The report’s housing budget would reappropriate $18 million from fiscal year 2024 and spend $28 million in fiscal year 2025, meeting the net housing budget target of $10 million. Appropriations include:

  • $30 million to community stabilization initiatives, bringing the total fiscal year 2025 appropriation to $70 million;
  • $8.68 million in for the Housing Finance Agency: $8.11 million for the Family Homeless Prevention and Assistance Program; $471,000 to expedited rental assistance; and $150,000 for the Wilder Foundation for the Minnesota homeless study;
  • $545,000 for the Supreme Court to expunge tenant eviction court cases;
  • $400,000 to facilitate a task force on long-term sustainability of affordable housing; and
  • $225,000 for a report on the feasibility of single-egress stairway apartment buildings.

Missing from the agreement is a provision to ensure housing assistance recipients can utilize public assistance housing vouchers. Supporters said it would prohibit landlords from discriminating against tenants who receive rental assistance; opponents said it would force landlords to enter contracts with the government by forcing them to accept housing vouchers.
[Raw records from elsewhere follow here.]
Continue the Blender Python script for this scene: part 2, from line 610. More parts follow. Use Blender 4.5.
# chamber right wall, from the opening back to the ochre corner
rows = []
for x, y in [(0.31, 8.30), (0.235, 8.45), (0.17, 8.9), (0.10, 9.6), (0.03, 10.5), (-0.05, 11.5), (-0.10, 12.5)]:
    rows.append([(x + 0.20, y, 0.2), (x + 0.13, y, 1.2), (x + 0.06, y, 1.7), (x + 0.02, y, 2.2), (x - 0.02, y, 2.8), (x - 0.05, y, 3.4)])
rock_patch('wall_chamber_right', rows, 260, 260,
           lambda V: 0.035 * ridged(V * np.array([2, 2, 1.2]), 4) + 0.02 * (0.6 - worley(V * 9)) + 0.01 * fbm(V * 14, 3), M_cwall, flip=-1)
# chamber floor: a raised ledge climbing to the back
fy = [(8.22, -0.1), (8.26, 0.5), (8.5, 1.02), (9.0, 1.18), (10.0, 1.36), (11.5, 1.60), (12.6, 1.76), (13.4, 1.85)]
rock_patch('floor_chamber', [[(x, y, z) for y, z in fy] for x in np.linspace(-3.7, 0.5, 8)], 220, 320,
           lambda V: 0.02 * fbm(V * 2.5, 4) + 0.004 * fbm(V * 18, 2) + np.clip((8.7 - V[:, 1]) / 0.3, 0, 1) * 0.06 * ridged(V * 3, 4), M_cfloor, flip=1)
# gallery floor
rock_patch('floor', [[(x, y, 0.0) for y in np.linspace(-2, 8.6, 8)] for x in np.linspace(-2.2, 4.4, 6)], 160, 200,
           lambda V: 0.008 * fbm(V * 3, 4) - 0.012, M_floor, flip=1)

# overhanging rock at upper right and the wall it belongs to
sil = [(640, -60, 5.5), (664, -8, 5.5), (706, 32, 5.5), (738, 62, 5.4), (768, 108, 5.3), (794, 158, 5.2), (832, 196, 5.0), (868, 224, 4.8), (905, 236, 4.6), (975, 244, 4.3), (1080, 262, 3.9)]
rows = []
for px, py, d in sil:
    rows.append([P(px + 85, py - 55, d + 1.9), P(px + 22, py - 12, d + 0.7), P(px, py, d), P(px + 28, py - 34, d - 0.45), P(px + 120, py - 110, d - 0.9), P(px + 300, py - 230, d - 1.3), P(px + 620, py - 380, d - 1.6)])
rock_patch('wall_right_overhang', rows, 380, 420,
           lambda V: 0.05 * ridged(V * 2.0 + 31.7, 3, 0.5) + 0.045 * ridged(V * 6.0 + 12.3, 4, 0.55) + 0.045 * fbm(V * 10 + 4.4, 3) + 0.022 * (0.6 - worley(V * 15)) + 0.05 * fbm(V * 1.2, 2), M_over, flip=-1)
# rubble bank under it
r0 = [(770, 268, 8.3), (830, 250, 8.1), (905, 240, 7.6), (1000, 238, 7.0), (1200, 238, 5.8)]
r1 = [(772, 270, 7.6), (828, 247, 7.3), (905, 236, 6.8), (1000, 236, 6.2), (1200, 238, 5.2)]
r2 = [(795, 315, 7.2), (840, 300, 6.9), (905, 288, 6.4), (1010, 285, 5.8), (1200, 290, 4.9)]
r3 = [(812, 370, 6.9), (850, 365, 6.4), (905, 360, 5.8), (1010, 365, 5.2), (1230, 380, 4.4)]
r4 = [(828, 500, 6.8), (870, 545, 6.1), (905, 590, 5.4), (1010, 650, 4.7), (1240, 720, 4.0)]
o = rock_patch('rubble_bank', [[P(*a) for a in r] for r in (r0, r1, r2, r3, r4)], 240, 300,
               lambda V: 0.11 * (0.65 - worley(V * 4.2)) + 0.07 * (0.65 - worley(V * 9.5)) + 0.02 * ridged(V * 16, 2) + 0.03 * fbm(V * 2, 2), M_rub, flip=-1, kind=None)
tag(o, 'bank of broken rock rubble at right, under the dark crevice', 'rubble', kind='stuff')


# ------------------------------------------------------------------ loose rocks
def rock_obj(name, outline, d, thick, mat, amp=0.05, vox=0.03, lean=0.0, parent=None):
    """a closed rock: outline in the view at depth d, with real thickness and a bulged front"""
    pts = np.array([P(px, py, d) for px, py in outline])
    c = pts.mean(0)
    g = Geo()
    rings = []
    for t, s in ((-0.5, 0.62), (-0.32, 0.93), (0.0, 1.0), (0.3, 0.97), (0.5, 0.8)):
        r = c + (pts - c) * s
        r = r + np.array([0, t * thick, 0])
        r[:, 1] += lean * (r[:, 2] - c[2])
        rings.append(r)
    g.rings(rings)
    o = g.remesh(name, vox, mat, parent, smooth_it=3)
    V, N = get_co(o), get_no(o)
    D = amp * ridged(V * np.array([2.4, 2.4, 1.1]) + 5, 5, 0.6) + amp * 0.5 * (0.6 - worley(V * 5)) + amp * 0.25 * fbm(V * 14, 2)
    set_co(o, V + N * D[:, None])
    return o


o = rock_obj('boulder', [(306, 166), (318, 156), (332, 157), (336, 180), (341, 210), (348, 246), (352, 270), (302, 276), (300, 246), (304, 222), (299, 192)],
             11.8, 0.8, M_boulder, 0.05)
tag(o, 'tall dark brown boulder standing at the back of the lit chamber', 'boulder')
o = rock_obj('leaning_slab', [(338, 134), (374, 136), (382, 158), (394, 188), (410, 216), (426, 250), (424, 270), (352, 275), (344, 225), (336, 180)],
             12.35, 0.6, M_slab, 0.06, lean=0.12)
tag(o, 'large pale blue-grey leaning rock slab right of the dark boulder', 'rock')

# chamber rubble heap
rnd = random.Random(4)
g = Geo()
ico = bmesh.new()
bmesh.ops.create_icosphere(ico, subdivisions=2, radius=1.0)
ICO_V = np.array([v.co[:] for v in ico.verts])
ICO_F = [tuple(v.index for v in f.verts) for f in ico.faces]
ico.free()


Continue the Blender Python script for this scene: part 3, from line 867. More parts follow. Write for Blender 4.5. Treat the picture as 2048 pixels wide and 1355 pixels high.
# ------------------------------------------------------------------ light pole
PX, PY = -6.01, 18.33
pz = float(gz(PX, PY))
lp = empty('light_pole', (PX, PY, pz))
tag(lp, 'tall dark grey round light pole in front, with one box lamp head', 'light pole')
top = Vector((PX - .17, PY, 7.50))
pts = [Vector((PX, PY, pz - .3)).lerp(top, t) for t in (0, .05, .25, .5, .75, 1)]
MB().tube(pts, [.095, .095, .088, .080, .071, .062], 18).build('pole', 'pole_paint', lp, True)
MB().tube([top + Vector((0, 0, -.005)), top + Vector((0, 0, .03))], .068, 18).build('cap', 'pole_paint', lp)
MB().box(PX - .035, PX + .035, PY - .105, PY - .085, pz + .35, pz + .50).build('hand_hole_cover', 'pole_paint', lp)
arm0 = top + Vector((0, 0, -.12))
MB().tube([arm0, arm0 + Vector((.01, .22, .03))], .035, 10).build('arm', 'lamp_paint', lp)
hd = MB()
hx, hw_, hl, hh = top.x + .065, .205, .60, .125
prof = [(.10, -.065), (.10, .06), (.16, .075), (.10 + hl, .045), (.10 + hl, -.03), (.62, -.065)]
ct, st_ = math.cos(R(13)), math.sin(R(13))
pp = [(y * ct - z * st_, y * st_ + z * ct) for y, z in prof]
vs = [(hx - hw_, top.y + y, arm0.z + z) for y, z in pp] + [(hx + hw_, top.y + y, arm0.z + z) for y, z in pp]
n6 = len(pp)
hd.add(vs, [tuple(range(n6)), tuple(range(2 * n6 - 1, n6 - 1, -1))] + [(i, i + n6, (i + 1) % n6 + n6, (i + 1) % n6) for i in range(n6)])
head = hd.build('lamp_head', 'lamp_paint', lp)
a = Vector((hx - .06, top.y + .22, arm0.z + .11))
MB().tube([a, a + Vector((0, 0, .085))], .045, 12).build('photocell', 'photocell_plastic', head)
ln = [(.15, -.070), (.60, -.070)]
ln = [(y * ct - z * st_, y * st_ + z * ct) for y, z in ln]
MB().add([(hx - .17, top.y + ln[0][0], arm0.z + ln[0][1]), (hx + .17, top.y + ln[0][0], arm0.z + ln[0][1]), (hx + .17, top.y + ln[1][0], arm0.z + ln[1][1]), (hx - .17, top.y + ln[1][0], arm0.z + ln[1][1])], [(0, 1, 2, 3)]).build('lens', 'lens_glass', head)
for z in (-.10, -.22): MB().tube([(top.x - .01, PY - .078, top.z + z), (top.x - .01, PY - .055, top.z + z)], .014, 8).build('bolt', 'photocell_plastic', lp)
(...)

Rep. Michael Howard (DFL-Richfield), chair of the House Housing Finance and Policy Committee, said Sen. Ron Latz (DFL-St. Louis Park) would vote against the entire package if the voucher provision for low-income renters were included.

With $150,000 in fiscal year 2025 to the Department of Human Services can analyze emergency shelter needs for transgender individuals. The provision is also in the House children and family supplemental budget bill that members passed 68-62 May 1.